begin The records

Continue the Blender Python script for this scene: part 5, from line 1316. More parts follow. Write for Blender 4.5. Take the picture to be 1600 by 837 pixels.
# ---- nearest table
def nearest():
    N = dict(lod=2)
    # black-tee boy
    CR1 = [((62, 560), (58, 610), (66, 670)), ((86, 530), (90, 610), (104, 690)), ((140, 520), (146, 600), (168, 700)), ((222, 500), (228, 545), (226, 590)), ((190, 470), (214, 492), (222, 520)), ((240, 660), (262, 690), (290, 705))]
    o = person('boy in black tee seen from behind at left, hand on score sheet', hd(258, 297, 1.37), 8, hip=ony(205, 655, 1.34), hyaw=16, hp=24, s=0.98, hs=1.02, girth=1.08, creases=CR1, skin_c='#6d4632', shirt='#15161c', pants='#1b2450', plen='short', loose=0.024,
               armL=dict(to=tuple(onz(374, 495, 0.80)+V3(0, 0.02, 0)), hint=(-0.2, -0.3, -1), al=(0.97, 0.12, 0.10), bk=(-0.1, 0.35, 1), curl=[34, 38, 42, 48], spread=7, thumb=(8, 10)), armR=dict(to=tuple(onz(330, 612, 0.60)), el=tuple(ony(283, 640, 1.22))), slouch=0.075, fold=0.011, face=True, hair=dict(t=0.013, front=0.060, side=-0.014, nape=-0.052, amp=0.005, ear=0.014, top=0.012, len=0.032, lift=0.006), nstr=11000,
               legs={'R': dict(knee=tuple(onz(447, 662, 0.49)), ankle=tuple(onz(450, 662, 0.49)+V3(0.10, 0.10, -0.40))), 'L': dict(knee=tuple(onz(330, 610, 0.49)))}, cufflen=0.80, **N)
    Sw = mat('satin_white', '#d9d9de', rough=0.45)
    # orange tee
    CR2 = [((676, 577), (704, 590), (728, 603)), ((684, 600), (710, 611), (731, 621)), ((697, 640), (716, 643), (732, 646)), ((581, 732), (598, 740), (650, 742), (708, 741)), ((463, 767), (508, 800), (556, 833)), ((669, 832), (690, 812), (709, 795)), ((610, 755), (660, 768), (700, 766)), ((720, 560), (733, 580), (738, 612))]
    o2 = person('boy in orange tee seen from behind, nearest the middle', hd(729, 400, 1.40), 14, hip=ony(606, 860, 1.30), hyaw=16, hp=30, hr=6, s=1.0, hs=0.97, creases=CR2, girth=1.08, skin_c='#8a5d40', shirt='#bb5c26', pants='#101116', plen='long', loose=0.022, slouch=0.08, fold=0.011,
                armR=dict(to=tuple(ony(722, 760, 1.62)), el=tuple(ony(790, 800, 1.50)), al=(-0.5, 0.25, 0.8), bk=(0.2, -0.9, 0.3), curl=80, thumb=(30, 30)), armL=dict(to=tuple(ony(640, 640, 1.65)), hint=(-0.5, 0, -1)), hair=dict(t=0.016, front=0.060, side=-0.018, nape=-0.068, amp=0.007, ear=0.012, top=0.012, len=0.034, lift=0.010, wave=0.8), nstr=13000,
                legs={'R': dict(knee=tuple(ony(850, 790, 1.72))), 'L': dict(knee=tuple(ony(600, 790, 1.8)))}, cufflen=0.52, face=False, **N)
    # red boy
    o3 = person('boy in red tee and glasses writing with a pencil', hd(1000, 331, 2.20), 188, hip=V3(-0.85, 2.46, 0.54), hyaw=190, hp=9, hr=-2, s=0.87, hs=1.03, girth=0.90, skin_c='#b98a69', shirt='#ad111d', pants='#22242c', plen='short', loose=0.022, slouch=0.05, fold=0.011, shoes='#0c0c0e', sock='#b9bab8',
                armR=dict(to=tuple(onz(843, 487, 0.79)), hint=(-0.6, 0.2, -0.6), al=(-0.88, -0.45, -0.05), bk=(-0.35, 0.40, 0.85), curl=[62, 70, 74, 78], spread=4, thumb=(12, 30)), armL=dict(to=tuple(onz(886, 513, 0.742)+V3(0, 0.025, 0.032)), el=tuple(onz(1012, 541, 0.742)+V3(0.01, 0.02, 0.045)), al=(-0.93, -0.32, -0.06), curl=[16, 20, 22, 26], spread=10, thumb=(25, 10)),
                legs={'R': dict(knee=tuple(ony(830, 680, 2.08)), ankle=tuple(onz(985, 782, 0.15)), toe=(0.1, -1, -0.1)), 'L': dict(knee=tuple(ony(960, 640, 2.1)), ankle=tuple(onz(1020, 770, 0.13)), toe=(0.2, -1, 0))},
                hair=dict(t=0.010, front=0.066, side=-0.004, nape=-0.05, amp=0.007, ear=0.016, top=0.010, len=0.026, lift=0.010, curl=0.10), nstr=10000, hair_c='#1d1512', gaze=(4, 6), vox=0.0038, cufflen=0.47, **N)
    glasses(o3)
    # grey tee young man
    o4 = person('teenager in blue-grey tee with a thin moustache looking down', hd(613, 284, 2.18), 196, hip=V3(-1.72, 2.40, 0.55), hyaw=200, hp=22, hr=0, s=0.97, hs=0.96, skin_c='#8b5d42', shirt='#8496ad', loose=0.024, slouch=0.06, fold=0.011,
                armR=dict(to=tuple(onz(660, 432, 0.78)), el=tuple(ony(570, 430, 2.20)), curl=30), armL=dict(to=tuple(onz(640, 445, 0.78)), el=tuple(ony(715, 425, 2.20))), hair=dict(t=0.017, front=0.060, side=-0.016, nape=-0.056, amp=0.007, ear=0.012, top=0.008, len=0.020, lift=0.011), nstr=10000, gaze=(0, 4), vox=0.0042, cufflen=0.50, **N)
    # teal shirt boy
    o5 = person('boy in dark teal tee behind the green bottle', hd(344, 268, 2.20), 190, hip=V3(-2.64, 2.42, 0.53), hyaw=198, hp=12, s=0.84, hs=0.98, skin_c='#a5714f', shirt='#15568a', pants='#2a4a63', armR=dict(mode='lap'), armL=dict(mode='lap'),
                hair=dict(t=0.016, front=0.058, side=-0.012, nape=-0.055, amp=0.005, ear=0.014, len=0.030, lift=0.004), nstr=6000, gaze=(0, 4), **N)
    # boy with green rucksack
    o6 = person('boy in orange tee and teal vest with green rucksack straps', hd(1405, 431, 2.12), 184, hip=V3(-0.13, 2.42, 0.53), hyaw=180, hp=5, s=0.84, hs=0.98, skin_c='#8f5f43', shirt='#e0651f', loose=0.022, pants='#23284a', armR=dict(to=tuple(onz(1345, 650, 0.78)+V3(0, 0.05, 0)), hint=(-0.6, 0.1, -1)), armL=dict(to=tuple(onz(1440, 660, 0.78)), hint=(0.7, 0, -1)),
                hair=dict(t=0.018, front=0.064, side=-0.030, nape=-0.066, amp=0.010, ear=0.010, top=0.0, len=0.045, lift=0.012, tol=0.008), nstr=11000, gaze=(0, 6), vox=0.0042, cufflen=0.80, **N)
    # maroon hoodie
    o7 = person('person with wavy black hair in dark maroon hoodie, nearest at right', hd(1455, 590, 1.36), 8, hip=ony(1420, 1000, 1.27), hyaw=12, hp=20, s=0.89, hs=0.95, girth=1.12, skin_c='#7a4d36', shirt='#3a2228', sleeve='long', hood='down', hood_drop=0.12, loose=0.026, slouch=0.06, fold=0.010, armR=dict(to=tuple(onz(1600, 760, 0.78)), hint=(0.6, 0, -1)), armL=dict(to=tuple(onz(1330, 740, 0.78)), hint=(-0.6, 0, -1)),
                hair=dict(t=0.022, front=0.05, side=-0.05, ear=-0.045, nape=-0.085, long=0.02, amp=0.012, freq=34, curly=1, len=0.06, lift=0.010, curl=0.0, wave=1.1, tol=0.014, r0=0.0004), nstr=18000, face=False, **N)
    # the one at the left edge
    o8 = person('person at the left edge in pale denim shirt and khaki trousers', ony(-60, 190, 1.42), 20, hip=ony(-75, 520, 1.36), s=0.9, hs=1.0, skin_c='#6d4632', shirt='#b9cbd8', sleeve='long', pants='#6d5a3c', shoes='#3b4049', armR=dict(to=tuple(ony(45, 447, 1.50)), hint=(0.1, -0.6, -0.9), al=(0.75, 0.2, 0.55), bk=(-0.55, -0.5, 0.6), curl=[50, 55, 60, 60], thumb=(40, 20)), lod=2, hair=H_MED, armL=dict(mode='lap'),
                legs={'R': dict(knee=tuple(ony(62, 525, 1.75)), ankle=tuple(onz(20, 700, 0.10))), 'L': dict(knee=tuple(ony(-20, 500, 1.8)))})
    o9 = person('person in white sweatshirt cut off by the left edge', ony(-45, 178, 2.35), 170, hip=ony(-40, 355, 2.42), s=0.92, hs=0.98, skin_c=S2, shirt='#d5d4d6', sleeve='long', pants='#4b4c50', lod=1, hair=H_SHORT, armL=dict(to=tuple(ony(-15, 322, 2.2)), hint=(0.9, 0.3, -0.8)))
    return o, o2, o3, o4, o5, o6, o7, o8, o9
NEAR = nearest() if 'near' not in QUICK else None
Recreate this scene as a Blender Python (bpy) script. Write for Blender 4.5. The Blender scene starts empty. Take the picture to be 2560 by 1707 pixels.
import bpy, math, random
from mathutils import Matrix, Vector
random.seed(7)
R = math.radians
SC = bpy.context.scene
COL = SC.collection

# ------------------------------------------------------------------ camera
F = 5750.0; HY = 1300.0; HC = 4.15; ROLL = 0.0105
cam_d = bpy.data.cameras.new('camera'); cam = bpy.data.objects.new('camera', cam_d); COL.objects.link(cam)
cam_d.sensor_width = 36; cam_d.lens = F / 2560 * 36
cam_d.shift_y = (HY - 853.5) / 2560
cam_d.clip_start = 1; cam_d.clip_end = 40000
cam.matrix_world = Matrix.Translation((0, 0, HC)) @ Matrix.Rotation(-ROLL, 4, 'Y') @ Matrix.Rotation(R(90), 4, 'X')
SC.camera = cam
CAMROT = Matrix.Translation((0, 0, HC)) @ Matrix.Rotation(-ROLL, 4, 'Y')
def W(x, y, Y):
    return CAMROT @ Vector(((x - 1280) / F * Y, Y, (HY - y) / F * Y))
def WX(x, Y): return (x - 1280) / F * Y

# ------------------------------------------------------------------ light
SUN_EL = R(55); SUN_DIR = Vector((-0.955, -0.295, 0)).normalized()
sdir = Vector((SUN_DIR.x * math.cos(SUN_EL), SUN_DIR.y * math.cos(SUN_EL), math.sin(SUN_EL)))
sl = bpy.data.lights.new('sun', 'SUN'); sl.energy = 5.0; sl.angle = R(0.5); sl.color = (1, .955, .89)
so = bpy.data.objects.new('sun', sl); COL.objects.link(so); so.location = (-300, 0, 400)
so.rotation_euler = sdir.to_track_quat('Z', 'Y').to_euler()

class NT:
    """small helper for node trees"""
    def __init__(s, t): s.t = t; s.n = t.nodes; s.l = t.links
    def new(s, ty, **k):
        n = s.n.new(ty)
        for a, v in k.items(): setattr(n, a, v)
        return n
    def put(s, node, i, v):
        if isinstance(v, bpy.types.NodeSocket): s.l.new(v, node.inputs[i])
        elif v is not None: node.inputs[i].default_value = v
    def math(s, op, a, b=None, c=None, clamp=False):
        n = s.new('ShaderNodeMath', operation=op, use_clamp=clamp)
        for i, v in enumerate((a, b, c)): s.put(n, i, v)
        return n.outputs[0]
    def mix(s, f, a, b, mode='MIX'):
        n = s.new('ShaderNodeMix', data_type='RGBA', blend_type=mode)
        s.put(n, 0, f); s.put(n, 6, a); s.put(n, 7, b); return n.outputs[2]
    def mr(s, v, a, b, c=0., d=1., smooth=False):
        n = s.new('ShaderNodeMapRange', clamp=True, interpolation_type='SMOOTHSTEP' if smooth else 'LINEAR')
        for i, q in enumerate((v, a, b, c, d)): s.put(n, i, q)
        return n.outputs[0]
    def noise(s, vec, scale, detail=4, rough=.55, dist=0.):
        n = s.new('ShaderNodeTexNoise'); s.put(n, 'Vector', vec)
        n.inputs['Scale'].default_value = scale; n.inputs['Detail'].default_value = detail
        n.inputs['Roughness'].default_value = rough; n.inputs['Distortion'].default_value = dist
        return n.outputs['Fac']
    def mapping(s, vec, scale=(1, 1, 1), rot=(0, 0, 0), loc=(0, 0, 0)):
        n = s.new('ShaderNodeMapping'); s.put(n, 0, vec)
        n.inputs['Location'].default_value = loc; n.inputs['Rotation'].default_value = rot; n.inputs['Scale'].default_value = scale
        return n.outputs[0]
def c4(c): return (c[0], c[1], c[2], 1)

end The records

● Aim
Retype, in the same exact form, the lines of the material above from the line holding "Recreate this scene" through the line holding "so.rotation_euler = sdir.to_track_quat('Z', 'Y').to_euler()".

● Response to the task
Recreate this scene as a Blender Python (bpy) script. Write for Blender 4.5. The Blender scene starts empty. Take the picture to be 2560 by 1707 pixels.
import bpy, math, random
from mathutils import Matrix, Vector
random.seed(7)
R = math.radians
SC = bpy.context.scene
COL = SC.collection

# ------------------------------------------------------------------ camera
F = 5750.0; HY = 1300.0; HC = 4.15; ROLL = 0.0105
cam_d = bpy.data.cameras.new('camera'); cam = bpy.data.objects.new('camera', cam_d); COL.objects.link(cam)
cam_d.sensor_width = 36; cam_d.lens = F / 2560 * 36
cam_d.shift_y = (HY - 853.5) / 2560
cam_d.clip_start = 1; cam_d.clip_end = 40000
cam.matrix_world = Matrix.Translation((0, 0, HC)) @ Matrix.Rotation(-ROLL, 4, 'Y') @ Matrix.Rotation(R(90), 4, 'X')
SC.camera = cam
CAMROT = Matrix.Translation((0, 0, HC)) @ Matrix.Rotation(-ROLL, 4, 'Y')
def W(x, y, Y):
    return CAMROT @ Vector(((x - 1280) / F * Y, Y, (HY - y) / F * Y))
def WX(x, Y): return (x - 1280) / F * Y

# ------------------------------------------------------------------ light
SUN_EL = R(55); SUN_DIR = Vector((-0.955, -0.295, 0)).normalized()
sdir = Vector((SUN_DIR.x * math.cos(SUN_EL), SUN_DIR.y * math.cos(SUN_EL), math.sin(SUN_EL)))
sl = bpy.data.lights.new('sun', 'SUN'); sl.energy = 5.0; sl.angle = R(0.5); sl.color = (1, .955, .89)
so = bpy.data.objects.new('sun', sl); COL.objects.link(so); so.location = (-300, 0, 400)
so.rotation_euler = sdir.to_track_quat('Z', 'Y').to_euler()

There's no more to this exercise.